Outrage erupted. Reddit exploded with posts, a parody Instagram account appeared, and a petition against the business garnered more than 7,000 signatures, bearing the slogan “Not in My Durham!”

“Durham welcomes people from all over the globe with different abilities, languages, cultures, faiths, sexual orientation, gender identities, and political persuasions,” the petition begins, “However, there is a new presence among us which threatens the safety and rights of our Queer communities.”

Pride flags cropped up across the neighborhood, and people would gather outside the showroom with “Keep Geer Queer” signs so that patrons could see them through the wide bay windows. Local pastors sent a letter expressing concern to leaders of the United Methodist Church (Pioneers then split with the church), and one woman even poured salt on the cafe’s doorstep to “cleanse the negative energy.”

In 2024, after weathering sustained community outrage and a split from the Methodist denomination with which it began, Pioneers Durham finally closed its doors.  The showroom was empty once again.

Delancey Tavern

Next door, Malachy Noone was watching. Noone, who has had a hand in iconic Durham restaurants like Viceroy, Bull McCabe’s, and the attached Hutchins Garage, knew that the space was something special. “We always coveted this building,” he says. “It’s probably one of the prettiest buildings in Durham, but it was never available.”

Overhead shot of workers at Delancey Tavern getting ready
In the final week before opening, workers at Delancey Tavern tested a variety of dishes. Photo by Annelise Bowers – The 9th Street Journal

Noone came to Durham almost 20 years ago from Brooklyn, and fell in love with the city and its character.

“Durham reminds me a little bit of the East Village in New York City. It was quirky and weird and queer, and I felt more at home there than the rest of New York,” Noone says.  “I feel the same way about Durham.  It’s kind of growing up in the shadow of Raleigh, but it has had so many amazing people and buildings.”
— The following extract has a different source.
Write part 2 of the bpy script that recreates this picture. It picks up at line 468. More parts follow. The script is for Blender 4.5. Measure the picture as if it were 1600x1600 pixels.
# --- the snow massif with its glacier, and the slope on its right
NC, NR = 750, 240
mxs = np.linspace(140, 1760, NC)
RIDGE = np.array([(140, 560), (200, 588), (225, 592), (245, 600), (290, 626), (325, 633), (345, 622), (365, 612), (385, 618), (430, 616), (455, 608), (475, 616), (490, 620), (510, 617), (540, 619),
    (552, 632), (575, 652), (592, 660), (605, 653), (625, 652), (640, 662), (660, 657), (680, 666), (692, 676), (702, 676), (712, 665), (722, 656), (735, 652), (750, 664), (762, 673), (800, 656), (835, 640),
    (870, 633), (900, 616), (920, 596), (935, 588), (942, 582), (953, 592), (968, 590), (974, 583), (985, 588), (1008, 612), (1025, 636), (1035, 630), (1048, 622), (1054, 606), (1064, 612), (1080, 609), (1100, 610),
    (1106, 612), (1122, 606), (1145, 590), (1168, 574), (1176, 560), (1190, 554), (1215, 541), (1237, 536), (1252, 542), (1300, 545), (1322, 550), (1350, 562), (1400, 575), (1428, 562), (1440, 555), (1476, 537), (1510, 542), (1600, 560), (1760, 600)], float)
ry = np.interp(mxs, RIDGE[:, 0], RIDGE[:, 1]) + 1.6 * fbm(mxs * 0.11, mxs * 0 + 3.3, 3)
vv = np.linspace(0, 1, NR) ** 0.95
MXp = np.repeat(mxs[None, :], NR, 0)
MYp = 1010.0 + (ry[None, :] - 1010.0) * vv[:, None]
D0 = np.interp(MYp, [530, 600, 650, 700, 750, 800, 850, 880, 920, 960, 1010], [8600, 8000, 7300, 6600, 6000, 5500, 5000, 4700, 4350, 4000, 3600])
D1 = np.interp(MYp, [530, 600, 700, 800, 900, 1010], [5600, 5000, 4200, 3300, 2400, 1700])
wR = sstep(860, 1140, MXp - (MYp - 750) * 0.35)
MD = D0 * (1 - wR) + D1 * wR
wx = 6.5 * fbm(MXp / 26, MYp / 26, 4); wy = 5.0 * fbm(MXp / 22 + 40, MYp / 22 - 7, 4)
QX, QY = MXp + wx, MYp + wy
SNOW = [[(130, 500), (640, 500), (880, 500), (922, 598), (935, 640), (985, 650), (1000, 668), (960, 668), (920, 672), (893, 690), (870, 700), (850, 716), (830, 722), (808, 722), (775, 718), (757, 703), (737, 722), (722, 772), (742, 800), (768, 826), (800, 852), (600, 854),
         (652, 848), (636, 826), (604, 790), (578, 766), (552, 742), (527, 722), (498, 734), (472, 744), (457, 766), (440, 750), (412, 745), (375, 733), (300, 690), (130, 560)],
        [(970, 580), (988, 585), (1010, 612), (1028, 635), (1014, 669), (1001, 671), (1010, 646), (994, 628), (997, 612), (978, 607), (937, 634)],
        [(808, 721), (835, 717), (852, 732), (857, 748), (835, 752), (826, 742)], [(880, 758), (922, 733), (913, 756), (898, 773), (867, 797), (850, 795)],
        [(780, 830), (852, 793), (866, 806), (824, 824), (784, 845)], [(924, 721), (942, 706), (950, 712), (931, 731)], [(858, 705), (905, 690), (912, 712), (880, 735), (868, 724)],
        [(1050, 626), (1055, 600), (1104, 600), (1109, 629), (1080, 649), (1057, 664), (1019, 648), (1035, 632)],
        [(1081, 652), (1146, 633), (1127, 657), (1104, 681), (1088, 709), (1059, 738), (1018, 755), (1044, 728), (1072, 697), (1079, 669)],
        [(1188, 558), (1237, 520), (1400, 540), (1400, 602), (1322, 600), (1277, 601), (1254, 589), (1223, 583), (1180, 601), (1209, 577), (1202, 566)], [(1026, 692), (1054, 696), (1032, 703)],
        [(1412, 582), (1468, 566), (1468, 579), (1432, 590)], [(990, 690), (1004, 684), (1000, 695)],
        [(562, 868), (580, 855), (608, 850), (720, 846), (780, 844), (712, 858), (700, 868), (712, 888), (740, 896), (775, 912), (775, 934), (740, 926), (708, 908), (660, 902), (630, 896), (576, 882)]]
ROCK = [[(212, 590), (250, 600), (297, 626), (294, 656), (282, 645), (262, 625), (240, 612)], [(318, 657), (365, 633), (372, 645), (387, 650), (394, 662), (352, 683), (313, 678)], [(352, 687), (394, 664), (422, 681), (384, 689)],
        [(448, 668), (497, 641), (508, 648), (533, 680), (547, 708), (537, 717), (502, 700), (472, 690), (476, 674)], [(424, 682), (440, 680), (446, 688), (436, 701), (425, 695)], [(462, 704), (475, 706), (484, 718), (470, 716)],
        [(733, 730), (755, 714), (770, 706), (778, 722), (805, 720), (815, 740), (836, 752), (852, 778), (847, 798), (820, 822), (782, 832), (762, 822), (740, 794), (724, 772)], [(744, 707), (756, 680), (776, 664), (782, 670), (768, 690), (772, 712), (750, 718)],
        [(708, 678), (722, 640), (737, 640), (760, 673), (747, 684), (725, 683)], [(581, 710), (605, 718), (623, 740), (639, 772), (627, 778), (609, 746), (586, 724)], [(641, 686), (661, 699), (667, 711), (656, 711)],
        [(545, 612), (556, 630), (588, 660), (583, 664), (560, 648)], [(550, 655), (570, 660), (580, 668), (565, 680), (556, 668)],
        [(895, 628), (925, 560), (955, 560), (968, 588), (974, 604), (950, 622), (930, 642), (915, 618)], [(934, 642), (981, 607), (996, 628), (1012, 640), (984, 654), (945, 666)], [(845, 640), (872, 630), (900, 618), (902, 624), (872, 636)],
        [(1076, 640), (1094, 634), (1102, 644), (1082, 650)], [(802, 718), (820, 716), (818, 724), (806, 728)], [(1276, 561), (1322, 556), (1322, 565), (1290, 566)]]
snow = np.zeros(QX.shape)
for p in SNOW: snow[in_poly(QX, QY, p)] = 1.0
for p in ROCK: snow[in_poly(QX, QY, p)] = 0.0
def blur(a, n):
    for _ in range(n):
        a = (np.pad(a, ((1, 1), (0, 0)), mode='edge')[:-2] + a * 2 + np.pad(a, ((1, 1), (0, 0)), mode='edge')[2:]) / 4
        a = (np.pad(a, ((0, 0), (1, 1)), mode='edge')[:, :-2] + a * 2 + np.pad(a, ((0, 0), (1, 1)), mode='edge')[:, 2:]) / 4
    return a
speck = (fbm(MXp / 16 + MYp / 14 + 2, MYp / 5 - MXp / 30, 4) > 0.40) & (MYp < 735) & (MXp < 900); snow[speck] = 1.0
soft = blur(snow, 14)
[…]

 When he began planning what to do with the showroom, Noone knew that he wanted more than just a restaurant; he wanted to craft a space that honored the building’s heritage and invited them to stay.  The result was Delancey Tavern, inspired by supper clubs. “We don’t have the dancing,” Noone says, “but we have one half of it.” (Supper.)

Every detail, from the food to the plates it is served on, is designed to evoke “old school New York” with a modern twist.  The restaurant may be newly renovated, but, as Noone says,“You can see the fabric of the building the minute you look inside it.” 

The road to opening was not easy— originally slated to open last May, the restaurant was slowed by permitting issues and tariffs, and, as opening day finally approached, a series of snowstorms in a place that gets almost none. But on February 5, the brown paper finally came down, and Delancey Pub opened its doors to the public once again.

 Gone are the boho wicker lamps and tables of tchotchkes and sweeping expanses of white paint that defined the business—instead, the interior has been drenched in a rich, deep green. There are candles everywhere and deep wooden booths, and the corners of all the walls have been rounded off into smooth curves meant to mimic the building’s facade. Noone says changes weren’t made to erase the building’s history; they were made to enhance it. 

We’re just so proud of what we’ve done with it,” says Noone. “I hope it becomes a staple in the Durham community, that they can come here once a week, and that they can enjoy it. Whether you want to hang out quietly or enjoy the restaurant.”

As opening night went on, people filtered into the restaurant, drawn in perhaps by the flood of warm light that pours out of the wide windows and onto the street. After two long years, the showroom had come alive again. Bartenders cranked out drinks, servers flitted around, and a stream of plates made its way out of the kitchen. Behind the bar, tucked partway behind the cash register in the far corner, were two tiny pride flags.